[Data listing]

··········

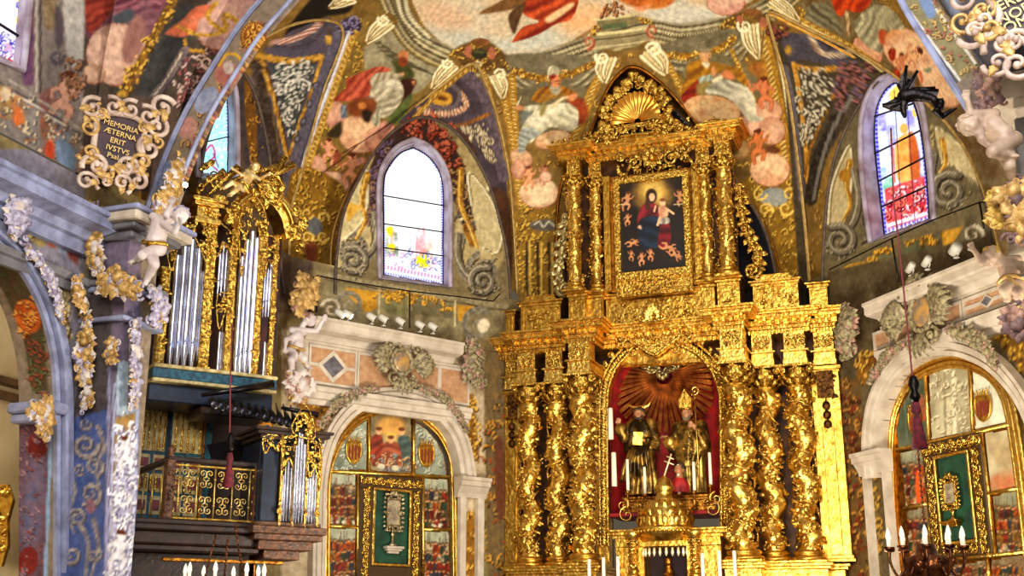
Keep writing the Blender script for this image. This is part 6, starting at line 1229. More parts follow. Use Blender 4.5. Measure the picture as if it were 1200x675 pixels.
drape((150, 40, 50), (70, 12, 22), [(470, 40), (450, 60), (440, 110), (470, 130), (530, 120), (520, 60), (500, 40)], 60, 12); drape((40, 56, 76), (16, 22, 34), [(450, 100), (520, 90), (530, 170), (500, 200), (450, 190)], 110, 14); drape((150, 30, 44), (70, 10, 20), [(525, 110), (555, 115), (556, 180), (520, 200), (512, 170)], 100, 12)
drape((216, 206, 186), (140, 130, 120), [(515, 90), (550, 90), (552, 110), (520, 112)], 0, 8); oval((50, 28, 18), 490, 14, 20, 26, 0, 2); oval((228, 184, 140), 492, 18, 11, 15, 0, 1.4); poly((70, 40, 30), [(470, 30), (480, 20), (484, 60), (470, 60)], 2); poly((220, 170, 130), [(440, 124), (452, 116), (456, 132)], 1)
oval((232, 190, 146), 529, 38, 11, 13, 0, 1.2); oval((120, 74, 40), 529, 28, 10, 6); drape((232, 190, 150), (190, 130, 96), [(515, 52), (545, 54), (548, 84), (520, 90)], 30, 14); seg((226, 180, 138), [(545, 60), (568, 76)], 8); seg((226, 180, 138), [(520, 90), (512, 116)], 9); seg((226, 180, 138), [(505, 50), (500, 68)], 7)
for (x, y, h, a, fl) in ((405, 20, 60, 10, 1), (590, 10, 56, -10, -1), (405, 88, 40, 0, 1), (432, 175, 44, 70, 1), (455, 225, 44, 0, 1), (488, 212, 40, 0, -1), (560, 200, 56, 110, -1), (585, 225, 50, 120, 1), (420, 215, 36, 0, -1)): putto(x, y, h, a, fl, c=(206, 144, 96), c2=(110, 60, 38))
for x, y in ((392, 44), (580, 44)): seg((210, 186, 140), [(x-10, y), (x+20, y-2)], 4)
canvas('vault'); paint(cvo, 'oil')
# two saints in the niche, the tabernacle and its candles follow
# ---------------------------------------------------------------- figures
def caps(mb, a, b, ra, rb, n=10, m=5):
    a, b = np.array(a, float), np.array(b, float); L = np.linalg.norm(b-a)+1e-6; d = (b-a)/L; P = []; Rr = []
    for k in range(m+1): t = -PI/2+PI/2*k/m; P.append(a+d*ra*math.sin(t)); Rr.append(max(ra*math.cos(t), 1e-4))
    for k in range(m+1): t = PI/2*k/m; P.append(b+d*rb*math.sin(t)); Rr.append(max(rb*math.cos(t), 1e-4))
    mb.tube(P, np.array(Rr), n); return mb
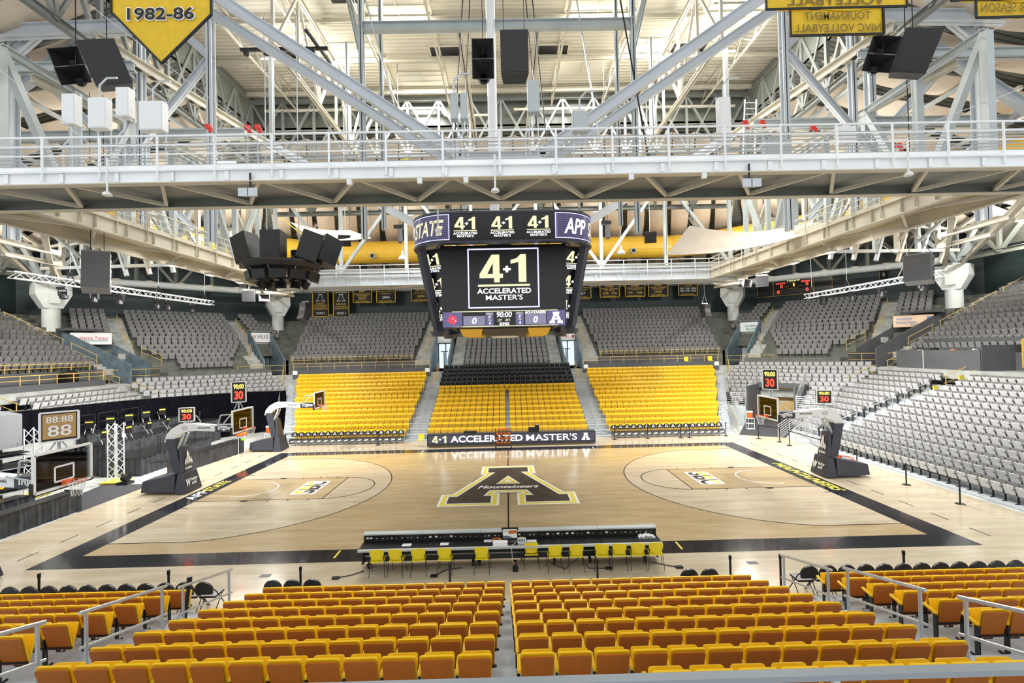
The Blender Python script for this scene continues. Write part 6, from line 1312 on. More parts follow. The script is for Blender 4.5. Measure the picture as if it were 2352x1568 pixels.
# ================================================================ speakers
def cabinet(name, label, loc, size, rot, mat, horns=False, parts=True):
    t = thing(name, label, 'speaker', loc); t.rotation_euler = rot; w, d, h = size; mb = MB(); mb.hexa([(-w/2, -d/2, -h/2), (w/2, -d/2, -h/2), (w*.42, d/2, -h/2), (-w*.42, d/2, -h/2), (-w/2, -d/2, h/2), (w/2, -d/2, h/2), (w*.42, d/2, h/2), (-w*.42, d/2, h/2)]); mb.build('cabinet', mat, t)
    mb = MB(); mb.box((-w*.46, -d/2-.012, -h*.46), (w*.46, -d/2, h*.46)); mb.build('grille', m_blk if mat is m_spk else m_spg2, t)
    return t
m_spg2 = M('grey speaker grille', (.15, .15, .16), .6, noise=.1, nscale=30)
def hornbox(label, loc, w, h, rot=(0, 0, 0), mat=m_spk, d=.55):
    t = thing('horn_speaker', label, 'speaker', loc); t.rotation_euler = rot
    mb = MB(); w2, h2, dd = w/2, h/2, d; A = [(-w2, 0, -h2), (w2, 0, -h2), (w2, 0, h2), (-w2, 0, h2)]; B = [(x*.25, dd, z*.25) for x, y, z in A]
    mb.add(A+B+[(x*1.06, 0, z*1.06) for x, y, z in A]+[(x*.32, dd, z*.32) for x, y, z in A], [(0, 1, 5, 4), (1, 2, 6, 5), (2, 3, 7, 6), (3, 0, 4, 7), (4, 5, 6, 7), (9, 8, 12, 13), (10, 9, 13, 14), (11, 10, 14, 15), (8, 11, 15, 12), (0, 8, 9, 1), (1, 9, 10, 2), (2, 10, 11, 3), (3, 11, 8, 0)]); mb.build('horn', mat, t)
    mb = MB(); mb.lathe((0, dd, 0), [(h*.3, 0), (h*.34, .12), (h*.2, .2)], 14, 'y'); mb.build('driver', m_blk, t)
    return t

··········

Starting at the line with "The Blender Python", copy every line up to and including the last one in the entries above.

*Solution for this exercise*:
The Blender Python script for this scene continues. Write part 6, from line 1312 on. More parts follow. The script is for Blender 4.5. Measure the picture as if it were 2352x1568 pixels.
# ================================================================ speakers
def cabinet(name, label, loc, size, rot, mat, horns=False, parts=True):
    t = thing(name, label, 'speaker', loc); t.rotation_euler = rot; w, d, h = size; mb = MB(); mb.hexa([(-w/2, -d/2, -h/2), (w/2, -d/2, -h/2), (w*.42, d/2, -h/2), (-w*.42, d/2, -h/2), (-w/2, -d/2, h/2), (w/2, -d/2, h/2), (w*.42, d/2, h/2), (-w*.42, d/2, h/2)]); mb.build('cabinet', mat, t)
    mb = MB(); mb.box((-w*.46, -d/2-.012, -h*.46), (w*.46, -d/2, h*.46)); mb.build('grille', m_blk if mat is m_spk else m_spg2, t)
    return t
m_spg2 = M('grey speaker grille', (.15, .15, .16), .6, noise=.1, nscale=30)
def hornbox(label, loc, w, h, rot=(0, 0, 0), mat=m_spk, d=.55):
    t = thing('horn_speaker', label, 'speaker', loc); t.rotation_euler = rot
    mb = MB(); w2, h2, dd = w/2, h/2, d; A = [(-w2, 0, -h2), (w2, 0, -h2), (w2, 0, h2), (-w2, 0, h2)]; B = [(x*.25, dd, z*.25) for x, y, z in A]
    mb.add(A+B+[(x*1.06, 0, z*1.06) for x, y, z in A]+[(x*.32, dd, z*.32) for x, y, z in A], [(0, 1, 5, 4), (1, 2, 6, 5), (2, 3, 7, 6), (3, 0, 4, 7), (4, 5, 6, 7), (9, 8, 12, 13), (10, 9, 13, 14), (11, 10, 14, 15), (8, 11, 15, 12), (0, 8, 9, 1), (1, 9, 10, 2), (2, 10, 11, 3), (3, 11, 8, 0)]); mb.build('horn', mat, t)
    mb = MB(); mb.lathe((0, dd, 0), [(h*.3, 0), (h*.34, .12), (h*.2, .2)], 14, 'y'); mb.build('driver', m_blk, t)
    return t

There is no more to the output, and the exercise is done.